Joseph told Beijing Review that although the Second World War was still a major topic of discussion among his friends and in movies when he was a child, he actually knew very little about what the Japanese had done to the Chinese and other Asian peoples. Some 25 years ago, he recalled, he came across a single paragraph about the Nanjing Massacre  describing the horrible brutality that went on for eight weeks and resulted in the death of more than 300,000 civilians in the Chinese city.

"I was surprised," he said. "I wonder why I had never heard anything about this before. I knew that the Japanese committed atrocities against Whites, but I didn't know what had happened in Nanking." Eager to understand Japanese soldiers' psychology and make more people aware of this, he then decided to write a book about the brutal historic event.
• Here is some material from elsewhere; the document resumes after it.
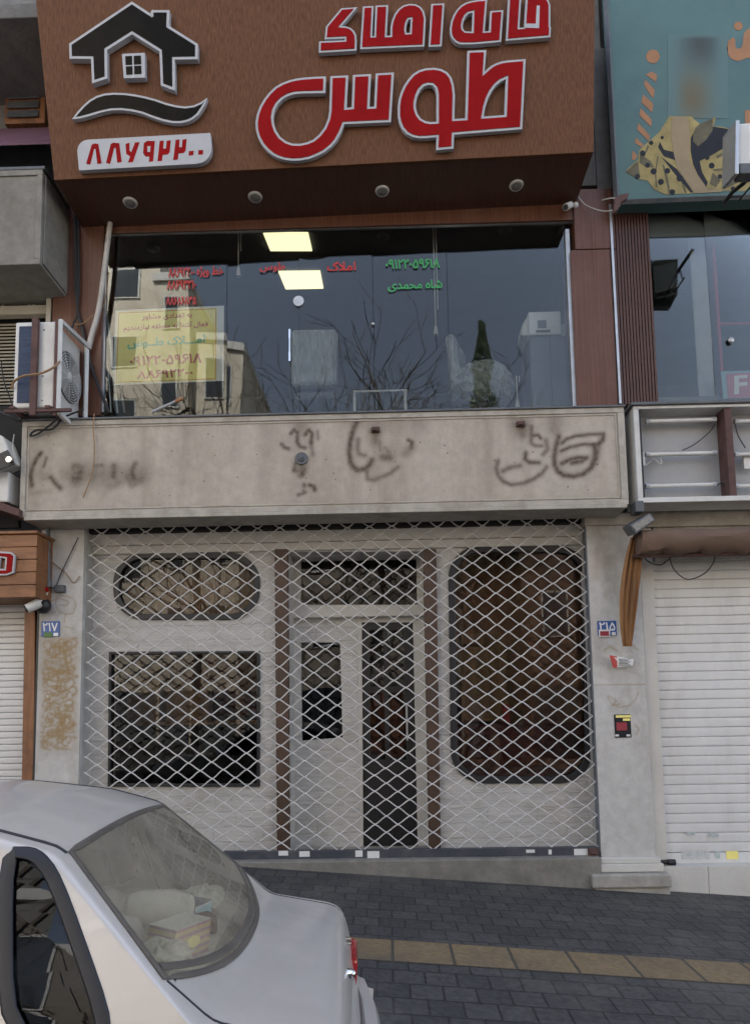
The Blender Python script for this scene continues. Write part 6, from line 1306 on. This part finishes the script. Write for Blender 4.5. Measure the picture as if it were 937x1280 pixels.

For the next 20 years, he collected bits and pieces of information, made copies of pictures and obtained video footage from the National Archives.

But in 1997, Joseph read the book Rape of Nanking-a New York Times bestseller-written by Chinese-American Iris Chang, and he gave up his former idea of writing on the same topic as he thought that he "can't compete with Chang."
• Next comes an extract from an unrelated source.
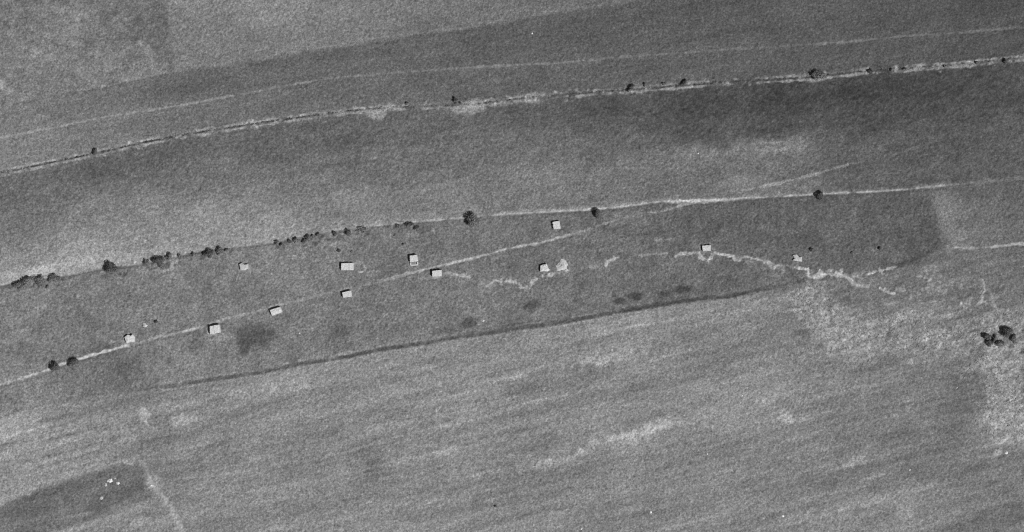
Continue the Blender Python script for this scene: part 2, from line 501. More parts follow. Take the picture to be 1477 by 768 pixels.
for a in [[(0, 694), (70, 673), (135, 653)], [(61, 638), (115, 623)], [(54, 609), (112, 594)], [(0, 665), (60, 648)], [(1145, 462), (1200, 461)], [(300, 578), (330, 572)], [(203, 622), (204, 650), (206, 680)],
          [(885, 750), (960, 735)], [(520, 600), (600, 585)], [(1050, 700), (1120, 690)], [(40, 722), (90, 708)], [(0, 642), (40, 632)], [(0, 676), (50, 662), (90, 652)]]:
    stroke(a, 3.6, -20, 1, soft=1.6, breakup=0.6, add=True)
stroke([(1110, 463), (1200, 462), (1290, 463), (1330, 466)], 2.4, 12, 0.9, breakup=0.6, add=True)
for a in [[(0, 606), (90, 588), (175, 570)], [(0, 630), (80, 610), (160, 592)], [(0, 655), (60, 640), (140, 622), (190, 612)], [(0, 684), (70, 665), (150, 645), (195, 634)], [(0, 716), (60, 698), (130, 678), (165, 667)]]:
    stroke(a, 6, 12, [1, 1, .8, .4], soft=3, breakup=.6, add=True)
for k in range(150):                                  # plough lines of the big lower field
    u0, v0 = rng.uniform(190, 1400), rng.uniform(460, 790)
    L = rng.uniform(40, 190)
    sl = -.20 - .03 * rng.random() - .04 * (u0 < 500)
    if v0 + sl * L < np.interp(u0 + L, [190, 650, 1130, 1500], [585, 512, 450, 540]):
        continue
    stroke([(u0, v0), (u0 + L * .5, v0 + sl * L * .5 + rng.normal(0, .8)), (u0 + L, v0 + sl * L)], rng.uniform(1.4, 2.8), rng.choice([-9, -7, 9, 12]), [.2, 1, .2], soft=1.0, breakup=.5, add=True)
for k in range(26):
    u0 = rng.uniform(-20, 90)
    v0 = rng.uniform(592, 700)
    L = rng.uniform(50, 130)
    v1 = v0 - .285 * L
    if v0 > np.interp(u0, [0, 120, 200], [722, 680, 664]) or v1 < np.interp(u0 + L, [0, 180], [604, 570]):
        continue
    stroke([(u0, v0), (u0 + L * .5, v0 - .15 * L), (u0 + L, v1)], rng.uniform(1.8, 3.4), rng.choice([-15, -12, 13, 16]), .9, soft=1.3, breakup=.5, add=True)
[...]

Then he turned to doing a movie, which he believed was not unrealistic as he had already written several screenplays and co-wrote a very successful Broadway play.

After years of preparation, Joseph started in 2005 to make the documentary Rape of Nanking with $50,000 of his own money. Since its completion in the same year, the film has so far been shown about 50 times in small theaters, mainly in the Bay area of the United States, seating between 50 and 400 people.

"It has always been standing room only, with audience members about 70 percent Asian and 30 percent White," Joseph told Beijing Review, adding, "The reaction to this film has always been shock, tears and anger."